STORED DATA:
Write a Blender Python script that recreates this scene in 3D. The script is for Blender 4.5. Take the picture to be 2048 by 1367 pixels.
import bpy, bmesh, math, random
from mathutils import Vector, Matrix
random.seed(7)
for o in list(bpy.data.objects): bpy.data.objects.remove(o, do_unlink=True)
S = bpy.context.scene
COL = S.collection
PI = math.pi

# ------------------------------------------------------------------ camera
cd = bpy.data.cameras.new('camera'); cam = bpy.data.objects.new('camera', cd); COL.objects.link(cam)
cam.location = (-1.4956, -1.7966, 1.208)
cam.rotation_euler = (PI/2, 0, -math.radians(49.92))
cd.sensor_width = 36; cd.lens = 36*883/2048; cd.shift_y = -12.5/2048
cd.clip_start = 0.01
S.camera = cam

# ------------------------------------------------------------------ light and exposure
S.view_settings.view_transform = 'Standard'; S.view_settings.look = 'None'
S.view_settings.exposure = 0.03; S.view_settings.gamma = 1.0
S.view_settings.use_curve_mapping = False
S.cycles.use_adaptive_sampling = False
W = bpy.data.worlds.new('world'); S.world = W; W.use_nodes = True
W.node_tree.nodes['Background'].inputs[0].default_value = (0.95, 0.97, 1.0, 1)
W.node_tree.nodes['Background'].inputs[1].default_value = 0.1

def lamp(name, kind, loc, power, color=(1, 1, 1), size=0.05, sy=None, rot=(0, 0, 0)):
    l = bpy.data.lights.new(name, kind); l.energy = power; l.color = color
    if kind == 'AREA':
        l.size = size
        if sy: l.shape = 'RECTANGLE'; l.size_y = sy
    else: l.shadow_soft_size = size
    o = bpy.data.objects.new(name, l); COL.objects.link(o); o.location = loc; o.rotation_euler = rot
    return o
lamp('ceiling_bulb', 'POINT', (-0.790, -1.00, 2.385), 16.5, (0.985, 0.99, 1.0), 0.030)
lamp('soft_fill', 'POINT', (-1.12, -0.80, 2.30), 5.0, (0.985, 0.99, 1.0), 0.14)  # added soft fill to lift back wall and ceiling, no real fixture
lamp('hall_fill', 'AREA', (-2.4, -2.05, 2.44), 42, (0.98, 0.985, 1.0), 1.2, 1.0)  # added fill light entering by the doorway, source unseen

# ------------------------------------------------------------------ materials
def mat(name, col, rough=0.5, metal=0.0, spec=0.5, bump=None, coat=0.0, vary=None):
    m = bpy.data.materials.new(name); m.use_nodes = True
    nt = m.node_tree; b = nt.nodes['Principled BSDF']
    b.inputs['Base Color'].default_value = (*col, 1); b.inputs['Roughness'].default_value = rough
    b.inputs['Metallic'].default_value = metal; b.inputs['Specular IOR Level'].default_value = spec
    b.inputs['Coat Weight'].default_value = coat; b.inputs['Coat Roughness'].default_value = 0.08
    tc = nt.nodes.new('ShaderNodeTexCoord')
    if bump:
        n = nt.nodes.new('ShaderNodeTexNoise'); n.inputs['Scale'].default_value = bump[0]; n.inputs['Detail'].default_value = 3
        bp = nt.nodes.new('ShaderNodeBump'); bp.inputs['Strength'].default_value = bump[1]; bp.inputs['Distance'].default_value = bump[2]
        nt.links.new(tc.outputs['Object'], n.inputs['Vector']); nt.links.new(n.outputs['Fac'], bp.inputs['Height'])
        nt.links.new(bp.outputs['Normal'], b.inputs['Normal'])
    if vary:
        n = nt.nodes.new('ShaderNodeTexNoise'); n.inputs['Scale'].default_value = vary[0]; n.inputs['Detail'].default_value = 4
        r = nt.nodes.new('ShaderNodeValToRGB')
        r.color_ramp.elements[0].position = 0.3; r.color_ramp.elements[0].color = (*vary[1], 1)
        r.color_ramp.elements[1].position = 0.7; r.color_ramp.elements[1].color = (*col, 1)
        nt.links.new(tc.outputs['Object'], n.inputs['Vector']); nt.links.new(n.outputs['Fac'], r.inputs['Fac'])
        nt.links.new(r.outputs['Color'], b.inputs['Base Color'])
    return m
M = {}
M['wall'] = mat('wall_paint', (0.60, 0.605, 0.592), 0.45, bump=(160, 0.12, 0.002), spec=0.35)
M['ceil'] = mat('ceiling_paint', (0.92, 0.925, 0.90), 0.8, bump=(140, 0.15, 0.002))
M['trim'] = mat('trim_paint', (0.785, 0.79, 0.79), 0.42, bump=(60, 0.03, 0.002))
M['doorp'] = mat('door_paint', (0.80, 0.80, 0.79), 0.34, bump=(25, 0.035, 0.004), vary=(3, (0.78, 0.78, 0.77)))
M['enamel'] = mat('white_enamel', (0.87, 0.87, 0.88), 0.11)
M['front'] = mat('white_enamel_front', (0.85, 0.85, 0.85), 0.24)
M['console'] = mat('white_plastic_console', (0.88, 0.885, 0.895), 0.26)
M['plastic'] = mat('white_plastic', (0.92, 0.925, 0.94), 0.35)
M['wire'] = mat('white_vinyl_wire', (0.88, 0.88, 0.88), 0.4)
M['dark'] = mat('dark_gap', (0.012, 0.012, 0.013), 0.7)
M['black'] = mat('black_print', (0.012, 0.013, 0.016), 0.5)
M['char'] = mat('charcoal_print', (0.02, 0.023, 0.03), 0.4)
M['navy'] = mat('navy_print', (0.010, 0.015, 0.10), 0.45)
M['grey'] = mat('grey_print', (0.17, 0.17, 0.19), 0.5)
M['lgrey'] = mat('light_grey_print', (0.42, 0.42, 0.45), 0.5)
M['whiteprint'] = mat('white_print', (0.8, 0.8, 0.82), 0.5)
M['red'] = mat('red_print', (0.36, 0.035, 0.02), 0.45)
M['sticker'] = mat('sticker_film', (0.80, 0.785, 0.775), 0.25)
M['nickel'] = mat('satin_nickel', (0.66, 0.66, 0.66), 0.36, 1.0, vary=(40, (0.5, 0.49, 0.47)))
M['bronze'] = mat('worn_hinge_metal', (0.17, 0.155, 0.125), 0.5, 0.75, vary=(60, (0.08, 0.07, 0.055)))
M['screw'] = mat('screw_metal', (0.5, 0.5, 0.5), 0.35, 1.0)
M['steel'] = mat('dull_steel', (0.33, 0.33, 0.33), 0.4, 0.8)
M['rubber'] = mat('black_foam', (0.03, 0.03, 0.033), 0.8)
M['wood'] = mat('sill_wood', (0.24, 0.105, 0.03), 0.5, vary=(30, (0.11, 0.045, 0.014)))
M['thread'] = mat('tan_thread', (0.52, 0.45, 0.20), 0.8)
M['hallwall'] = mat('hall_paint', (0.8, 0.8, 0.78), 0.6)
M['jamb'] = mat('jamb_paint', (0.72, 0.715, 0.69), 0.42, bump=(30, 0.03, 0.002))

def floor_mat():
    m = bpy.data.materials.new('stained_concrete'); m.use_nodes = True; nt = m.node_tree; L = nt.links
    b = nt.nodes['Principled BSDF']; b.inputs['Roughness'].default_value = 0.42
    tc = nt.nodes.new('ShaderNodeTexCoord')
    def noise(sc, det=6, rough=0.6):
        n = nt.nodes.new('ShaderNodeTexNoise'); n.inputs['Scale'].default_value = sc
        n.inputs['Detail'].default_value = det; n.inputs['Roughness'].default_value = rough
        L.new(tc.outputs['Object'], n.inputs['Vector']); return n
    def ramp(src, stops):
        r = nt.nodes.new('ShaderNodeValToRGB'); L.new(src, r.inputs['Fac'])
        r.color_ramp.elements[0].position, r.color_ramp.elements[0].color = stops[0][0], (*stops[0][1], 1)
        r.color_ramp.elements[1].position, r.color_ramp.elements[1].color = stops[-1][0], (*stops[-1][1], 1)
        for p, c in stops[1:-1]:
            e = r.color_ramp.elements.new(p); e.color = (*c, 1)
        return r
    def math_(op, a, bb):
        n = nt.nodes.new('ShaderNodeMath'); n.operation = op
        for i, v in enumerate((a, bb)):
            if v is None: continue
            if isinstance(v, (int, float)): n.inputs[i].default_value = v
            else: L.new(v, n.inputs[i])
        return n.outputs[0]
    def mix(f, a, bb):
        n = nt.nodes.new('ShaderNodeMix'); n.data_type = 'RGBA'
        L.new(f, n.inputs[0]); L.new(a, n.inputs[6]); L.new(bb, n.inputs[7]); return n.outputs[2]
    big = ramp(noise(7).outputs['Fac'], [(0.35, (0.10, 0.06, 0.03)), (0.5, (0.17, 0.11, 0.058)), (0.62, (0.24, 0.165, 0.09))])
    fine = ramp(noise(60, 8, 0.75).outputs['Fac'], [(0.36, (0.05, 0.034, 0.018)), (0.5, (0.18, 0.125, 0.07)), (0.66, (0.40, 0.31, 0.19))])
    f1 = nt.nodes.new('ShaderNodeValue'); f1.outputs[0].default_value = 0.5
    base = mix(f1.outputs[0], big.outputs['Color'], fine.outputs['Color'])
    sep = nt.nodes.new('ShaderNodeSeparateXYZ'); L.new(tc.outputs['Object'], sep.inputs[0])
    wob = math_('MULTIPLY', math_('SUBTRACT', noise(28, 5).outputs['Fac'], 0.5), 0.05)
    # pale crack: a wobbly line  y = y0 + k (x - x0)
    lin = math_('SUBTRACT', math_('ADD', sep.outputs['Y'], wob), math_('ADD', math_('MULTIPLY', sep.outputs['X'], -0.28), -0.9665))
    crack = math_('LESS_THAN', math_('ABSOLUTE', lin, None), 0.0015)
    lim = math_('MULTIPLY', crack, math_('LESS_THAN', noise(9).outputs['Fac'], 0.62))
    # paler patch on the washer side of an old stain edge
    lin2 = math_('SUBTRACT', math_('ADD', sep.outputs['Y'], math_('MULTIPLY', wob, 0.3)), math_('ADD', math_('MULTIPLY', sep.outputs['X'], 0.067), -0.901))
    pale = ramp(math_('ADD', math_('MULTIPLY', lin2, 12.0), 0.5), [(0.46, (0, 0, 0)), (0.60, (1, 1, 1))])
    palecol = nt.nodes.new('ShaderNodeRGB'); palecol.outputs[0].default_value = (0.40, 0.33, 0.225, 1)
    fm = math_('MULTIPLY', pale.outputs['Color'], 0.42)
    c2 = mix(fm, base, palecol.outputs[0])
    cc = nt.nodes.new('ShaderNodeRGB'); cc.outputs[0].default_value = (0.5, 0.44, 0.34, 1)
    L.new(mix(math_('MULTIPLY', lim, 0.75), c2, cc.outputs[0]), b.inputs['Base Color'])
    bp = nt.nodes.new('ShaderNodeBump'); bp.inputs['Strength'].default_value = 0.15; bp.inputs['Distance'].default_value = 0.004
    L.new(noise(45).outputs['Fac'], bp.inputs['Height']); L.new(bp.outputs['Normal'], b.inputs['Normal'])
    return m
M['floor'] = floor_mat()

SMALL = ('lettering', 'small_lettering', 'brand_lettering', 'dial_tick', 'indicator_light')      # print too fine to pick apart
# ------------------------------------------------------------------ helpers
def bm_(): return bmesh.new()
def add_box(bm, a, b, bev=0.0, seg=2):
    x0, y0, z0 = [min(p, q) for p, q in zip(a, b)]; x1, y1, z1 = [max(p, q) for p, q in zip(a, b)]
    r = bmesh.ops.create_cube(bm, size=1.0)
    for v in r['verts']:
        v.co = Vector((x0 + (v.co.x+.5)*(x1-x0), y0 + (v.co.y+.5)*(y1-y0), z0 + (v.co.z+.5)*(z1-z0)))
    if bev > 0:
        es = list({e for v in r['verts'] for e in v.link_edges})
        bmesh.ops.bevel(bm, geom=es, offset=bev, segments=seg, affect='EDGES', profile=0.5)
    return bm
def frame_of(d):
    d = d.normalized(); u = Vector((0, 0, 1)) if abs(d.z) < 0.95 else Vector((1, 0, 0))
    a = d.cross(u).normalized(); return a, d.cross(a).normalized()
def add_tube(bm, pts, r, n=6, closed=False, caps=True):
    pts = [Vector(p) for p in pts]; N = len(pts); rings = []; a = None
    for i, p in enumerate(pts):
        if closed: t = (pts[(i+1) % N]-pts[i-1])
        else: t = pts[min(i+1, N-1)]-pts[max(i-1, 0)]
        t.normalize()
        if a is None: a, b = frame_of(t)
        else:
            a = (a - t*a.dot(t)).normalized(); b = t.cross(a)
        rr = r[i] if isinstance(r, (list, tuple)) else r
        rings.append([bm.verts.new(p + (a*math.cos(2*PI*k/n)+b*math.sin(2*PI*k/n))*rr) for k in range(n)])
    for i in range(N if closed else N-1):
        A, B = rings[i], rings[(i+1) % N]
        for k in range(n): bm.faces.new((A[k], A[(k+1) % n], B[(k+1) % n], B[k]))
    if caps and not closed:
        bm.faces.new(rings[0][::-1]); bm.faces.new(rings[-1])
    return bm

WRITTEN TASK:
Reprint the data above from the opening line to the line holding "PI = math.pi", inclusive, and nothing else.

EXERCISE RESULT:
Write a Blender Python script that recreates this scene in 3D. The script is for Blender 4.5. Take the picture to be 2048 by 1367 pixels.
import bpy, bmesh, math, random
from mathutils import Vector, Matrix
random.seed(7)
for o in list(bpy.data.objects): bpy.data.objects.remove(o, do_unlink=True)
S = bpy.context.scene
COL = S.collection
PI = math.pi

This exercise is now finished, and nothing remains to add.